Conceptual Overview¶
The project is about decision-making in shared environments. A focal agent must choose actions while other agents are also acting, learning, or following strategies.
The core problem is that safety is not just a property of the focal agent's action. It depends on what the world does next and what the other agents might do.
The Three Pieces¶
World model. A model of environment transitions and rewards. In this repo, the active pipeline starts from exact legal structure and then annotates it with learned transition probabilities and rewards.
Opponent model. A model of the other agents' action choices. The current opponent model uses neural policies organized into reasoning levels and a mixture over those levels.
Probabilistic shield. A runtime wrapper that checks the proposed focal action against a risk certificate. If an action exceeds the allowed risk budget, the shield replaces it with a safer pure action.
Why the Order Matters¶
Opponent modelling depends on the world model because the model supplies the imagined consequences of actions.

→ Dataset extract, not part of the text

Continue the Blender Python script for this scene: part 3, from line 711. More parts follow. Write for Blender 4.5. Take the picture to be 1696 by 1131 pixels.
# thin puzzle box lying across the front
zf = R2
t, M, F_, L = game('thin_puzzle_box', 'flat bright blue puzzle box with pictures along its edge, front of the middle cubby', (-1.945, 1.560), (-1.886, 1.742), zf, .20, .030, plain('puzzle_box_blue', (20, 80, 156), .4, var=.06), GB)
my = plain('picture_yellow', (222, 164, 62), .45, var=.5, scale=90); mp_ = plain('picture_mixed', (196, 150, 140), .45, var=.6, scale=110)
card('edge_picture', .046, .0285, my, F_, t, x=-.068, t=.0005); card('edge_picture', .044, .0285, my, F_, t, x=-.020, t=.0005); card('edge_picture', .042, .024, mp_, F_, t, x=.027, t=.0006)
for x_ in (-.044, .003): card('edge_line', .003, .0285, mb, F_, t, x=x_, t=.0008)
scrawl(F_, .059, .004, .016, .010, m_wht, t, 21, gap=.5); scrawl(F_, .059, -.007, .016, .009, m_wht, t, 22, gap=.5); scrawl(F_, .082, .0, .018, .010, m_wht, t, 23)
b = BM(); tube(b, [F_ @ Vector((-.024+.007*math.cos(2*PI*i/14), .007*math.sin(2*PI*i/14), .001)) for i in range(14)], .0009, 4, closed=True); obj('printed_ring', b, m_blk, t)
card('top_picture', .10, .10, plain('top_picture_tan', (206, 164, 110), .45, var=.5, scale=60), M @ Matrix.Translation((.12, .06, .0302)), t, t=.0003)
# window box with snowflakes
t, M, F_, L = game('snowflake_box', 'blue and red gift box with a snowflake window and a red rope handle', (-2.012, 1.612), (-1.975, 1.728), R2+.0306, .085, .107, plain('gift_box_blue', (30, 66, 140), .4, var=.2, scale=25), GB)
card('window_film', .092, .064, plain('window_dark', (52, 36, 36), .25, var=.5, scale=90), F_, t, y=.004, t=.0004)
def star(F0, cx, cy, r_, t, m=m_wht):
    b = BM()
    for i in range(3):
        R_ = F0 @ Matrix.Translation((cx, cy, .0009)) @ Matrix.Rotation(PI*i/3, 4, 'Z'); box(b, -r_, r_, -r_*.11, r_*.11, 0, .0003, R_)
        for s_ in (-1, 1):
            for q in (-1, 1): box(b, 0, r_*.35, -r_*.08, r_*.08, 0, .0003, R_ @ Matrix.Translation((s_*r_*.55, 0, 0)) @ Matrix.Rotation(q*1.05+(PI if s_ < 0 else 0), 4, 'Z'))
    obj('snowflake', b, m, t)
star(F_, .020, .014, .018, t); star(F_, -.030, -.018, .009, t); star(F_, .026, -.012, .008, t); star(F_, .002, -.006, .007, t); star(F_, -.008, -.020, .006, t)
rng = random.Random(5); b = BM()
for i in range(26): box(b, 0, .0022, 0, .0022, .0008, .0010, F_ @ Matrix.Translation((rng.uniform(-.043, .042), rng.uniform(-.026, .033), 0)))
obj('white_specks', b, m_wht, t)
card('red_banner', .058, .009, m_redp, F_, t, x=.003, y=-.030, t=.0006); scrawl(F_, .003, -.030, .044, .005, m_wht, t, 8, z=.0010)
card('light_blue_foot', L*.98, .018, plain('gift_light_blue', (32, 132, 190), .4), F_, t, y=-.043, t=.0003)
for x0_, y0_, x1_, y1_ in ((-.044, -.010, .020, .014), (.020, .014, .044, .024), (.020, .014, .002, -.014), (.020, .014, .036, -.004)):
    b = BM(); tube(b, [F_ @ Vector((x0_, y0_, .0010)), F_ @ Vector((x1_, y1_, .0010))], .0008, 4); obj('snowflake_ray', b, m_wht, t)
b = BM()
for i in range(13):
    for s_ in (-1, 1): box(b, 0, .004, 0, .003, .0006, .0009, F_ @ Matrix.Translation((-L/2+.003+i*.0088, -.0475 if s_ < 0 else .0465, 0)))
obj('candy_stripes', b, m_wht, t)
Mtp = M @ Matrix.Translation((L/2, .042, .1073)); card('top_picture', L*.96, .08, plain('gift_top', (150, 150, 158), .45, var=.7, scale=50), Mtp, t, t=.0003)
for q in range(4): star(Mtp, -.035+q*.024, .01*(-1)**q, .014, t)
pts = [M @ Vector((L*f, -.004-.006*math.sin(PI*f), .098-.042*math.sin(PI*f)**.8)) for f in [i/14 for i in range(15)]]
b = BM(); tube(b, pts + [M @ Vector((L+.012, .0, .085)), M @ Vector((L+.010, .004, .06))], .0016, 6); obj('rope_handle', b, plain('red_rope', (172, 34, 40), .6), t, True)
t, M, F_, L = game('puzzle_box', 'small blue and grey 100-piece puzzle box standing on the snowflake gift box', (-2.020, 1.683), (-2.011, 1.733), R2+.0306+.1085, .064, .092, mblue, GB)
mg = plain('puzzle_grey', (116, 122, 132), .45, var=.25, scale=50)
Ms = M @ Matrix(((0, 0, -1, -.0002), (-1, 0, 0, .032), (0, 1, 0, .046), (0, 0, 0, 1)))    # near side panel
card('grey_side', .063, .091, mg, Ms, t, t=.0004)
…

Shielding depends on both: it needs environment transition probabilities and opponent action probabilities to estimate the chance of eventually reaching an unsafe state.
That gives the project its main flow:
What Counts as Unsafe¶
Each environment defines labels or state properties that mark unsafe states. The shield is concerned with eventual unsafe reachability, not only immediate next-step violations.
That means a safe-looking action can still be blocked if it tends to lead into a region where unsafe outcomes become hard to avoid.